What to produce: State the number of lines where "objects" appears. Add nothing else.

Dataset content:
--- begin ---
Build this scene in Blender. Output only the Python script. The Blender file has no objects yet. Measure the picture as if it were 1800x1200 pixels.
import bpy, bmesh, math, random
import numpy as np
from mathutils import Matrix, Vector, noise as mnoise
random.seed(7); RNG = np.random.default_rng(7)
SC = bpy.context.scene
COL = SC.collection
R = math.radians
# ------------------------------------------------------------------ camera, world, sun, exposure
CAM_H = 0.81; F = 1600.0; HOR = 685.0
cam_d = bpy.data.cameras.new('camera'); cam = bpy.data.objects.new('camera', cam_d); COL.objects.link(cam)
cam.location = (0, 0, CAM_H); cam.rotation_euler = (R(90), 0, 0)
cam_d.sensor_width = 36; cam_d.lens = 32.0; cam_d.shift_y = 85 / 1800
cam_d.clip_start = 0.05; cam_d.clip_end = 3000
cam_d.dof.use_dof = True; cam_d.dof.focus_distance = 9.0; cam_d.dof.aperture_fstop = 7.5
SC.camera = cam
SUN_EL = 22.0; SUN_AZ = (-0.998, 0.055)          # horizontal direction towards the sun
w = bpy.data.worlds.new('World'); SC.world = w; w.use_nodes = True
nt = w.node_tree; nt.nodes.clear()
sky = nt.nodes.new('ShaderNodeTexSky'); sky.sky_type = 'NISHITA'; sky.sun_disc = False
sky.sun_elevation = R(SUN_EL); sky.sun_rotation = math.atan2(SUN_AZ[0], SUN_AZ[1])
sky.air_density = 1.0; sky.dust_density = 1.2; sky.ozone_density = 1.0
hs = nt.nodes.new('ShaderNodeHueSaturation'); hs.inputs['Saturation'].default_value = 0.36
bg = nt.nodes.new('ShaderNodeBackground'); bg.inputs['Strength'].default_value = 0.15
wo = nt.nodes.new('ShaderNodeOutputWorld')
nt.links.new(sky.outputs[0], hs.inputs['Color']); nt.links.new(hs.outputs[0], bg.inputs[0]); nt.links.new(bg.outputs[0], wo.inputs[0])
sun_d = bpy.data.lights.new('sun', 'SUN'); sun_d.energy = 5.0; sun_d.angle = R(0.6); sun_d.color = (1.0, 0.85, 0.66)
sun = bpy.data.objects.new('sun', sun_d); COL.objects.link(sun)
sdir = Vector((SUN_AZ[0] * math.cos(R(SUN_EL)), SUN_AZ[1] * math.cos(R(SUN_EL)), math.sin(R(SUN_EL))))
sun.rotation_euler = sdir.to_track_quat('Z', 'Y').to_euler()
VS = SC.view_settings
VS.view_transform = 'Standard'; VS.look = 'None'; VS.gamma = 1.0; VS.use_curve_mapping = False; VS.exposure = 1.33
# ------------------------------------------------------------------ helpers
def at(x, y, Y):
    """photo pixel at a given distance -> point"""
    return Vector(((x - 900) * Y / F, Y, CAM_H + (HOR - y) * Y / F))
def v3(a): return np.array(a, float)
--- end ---
Correct output: 3